God is merciful till forced to chastise
From book "Morning Meditations for all days of the year from texts of Saint Alphonsus of Liguori"... Thou hast been favourable to the nation, O Lord, ...
Thou hast been favourable to the nation, O Lord, thou hast been favourable to the nation; art thou glorified? (Is. xxvi. 15).
Yes, O Lord, Thou hast dealt mercifully with Thy people, and what hast Thou received in return? Have thy people abandoned sin and changed their lives? No; they have gone from bad to worse! But let us remember, God must hate sin because He is holy: He must chastise it because He is just.
I. We must persuade ourselves that God cannot do otherwise than hate sin; He is holiness itself, and therefore cannot but hate that monster, his enemy, whose malice is altogether opposed to the perfection of God. And if God hate sin, He must necessarily hate the sinner who makes league with sin. But to God the wicked and his wickedness are hateful alike (Wis. xiv. 9). O God, with what grief and with what reason dost Thou not complain of those who despise Thee, to take part with Thy enemy! Hear, O ye heavens, and give ear, O earth, for the Lord hath spoken: I have brought up children, and exalted them; but they have despised me (Is. i. 2). Hear, O ye heavens, He says, and give ear, O earth, and witness the ingratitude with which I am treated by men! I have brought them up, and exalted them as My children, and they have repaid Me with contempt and outrage. The ox knoweth his owner, and the ass his master's crib: but Israel hath not known me. (Ibid. 3). But how is this? "Services are remembered even by beasts," says Seneca. The very brutes are grateful to their benefactors. See how that dog serves and obeys, and is faithful to his master, who feeds him; even the wild beasts, the tiger and the lion are grateful to those who feed them. And God, Who till now has provided us with everything; Who has given us food and raiment; Who kept us in existence up to the moment we were offending Him — how have we treated Him?
II. Do we think we can live on as we have been living? Do we perhaps think that there is no punishment, no hell for us? But hearken and know that as the Lord cannot but hate sin, because He is holy, so He cannot but chastise it when the sinner is obstinate, because He is just.

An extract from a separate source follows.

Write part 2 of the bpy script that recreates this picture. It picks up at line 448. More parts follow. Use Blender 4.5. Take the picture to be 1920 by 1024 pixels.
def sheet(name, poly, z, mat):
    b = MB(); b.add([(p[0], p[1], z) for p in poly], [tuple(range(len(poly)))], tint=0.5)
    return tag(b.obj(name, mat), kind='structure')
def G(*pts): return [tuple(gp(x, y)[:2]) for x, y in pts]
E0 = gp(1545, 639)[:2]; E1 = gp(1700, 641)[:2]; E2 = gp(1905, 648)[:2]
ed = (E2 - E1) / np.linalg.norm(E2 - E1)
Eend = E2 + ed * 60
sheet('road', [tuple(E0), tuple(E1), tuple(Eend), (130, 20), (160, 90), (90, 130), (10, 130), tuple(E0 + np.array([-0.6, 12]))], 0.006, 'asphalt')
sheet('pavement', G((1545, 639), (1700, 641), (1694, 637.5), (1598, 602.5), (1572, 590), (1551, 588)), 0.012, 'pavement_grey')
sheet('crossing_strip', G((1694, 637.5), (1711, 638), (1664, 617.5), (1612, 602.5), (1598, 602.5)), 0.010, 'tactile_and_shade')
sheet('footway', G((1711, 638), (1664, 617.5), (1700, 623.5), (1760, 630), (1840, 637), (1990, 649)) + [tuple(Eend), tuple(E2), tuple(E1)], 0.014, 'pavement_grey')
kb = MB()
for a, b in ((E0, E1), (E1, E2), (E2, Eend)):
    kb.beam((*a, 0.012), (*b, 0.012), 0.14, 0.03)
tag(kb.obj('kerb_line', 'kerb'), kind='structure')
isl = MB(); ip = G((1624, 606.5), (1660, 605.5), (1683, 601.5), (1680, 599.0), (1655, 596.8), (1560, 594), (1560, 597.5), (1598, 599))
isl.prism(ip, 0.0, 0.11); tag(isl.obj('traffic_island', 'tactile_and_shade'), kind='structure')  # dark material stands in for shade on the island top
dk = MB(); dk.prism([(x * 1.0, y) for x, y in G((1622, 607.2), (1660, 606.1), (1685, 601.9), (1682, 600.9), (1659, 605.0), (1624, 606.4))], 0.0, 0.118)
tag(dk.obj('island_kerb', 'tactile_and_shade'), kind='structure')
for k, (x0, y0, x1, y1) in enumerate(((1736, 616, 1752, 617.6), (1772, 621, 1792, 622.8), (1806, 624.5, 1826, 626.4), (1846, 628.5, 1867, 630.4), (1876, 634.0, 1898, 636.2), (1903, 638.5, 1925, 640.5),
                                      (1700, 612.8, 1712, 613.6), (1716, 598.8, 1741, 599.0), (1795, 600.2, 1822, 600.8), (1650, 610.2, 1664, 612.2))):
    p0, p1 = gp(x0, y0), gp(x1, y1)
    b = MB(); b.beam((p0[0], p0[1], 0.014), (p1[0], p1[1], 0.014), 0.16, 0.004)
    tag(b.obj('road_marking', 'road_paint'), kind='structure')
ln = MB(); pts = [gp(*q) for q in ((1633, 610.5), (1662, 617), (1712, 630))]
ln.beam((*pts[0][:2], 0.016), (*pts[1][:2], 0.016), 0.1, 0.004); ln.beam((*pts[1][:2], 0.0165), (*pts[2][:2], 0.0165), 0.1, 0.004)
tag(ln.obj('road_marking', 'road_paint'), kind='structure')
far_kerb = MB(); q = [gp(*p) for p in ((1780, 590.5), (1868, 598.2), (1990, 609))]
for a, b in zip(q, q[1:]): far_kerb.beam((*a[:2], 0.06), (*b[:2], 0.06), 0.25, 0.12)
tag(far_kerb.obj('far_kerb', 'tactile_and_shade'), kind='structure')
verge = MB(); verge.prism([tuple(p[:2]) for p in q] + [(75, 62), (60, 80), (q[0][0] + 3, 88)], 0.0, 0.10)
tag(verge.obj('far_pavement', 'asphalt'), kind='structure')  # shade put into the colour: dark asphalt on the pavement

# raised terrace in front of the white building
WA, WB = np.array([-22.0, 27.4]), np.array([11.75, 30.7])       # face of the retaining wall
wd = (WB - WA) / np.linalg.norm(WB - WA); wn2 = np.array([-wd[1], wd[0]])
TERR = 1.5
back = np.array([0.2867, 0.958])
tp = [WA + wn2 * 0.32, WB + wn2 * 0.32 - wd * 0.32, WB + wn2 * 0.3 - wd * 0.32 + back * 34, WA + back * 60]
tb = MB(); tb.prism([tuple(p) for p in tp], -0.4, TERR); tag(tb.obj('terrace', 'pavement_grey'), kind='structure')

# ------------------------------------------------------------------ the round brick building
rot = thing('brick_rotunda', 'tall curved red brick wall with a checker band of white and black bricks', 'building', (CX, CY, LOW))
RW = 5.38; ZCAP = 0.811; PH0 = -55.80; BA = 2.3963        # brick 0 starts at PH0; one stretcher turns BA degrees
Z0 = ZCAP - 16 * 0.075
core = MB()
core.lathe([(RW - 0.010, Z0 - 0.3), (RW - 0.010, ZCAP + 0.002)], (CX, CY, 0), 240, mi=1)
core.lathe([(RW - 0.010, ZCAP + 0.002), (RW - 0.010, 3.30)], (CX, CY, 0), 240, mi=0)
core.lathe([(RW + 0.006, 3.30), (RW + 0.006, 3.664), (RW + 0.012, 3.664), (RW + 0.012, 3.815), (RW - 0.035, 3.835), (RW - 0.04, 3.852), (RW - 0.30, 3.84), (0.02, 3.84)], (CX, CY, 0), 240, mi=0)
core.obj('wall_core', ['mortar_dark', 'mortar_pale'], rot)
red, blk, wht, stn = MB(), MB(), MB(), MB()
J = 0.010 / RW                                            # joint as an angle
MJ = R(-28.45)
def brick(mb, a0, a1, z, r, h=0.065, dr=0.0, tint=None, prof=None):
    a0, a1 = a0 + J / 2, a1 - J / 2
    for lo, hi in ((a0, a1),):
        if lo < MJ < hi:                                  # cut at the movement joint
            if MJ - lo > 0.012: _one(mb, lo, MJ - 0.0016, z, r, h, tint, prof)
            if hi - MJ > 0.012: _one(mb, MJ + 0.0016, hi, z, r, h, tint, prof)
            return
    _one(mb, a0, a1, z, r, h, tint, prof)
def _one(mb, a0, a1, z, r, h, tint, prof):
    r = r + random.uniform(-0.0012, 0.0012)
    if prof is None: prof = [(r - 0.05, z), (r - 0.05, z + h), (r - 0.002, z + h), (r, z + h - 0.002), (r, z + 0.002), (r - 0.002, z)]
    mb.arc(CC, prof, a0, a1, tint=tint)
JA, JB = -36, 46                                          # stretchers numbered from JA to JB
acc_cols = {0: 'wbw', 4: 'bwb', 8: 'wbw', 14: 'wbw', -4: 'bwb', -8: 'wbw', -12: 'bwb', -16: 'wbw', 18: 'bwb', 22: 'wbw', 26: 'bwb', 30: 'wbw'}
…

When God does chastise, it is not to please Himself, but because we force Him to it. The Wise Man says that God did not create hell, through a desire of condemning man thereto, and that He does not rejoice in their damnation, because He does not wish to see His creatures perish: For God made not death, neither hath he pleasure in the destruction of the living; for he created all things that they might be (Wis. i. 13). No gardener plants a tree in order to cut it down and burn it. It is not God's desire to see us miserable and in torments, and therefore, says St. John Chrysostom, He waits so long before He takes vengeance on the sinner. He waits for our conversion, that He may then be able to use His mercy in our regard. Therefore the Lord waiteth, that he may have mercy on you (Is. xxx. 18). Our God, says the same St. John Chrysostom, is in haste to save, and slow to condemn. When there is question of pardon, no sooner has the sinner repented than he is forgiven by God. Scarcely had David said: Peccavi, Domino! when he was informed by the Prophet that his pardon was already granted: The Lord also hath taken away thy sin (2 Kings, xii. 13). Yes, because "we do not desire pardon as eagerly as God desires to pardon us," says the same holy Doctor. On the other hand, when there is question of punishment, He waits, He admonishes, He sends us warning of it beforehand: For the Lord God doth nothing without revealing his secret to his servants the Prophets (Amos, iii. 7).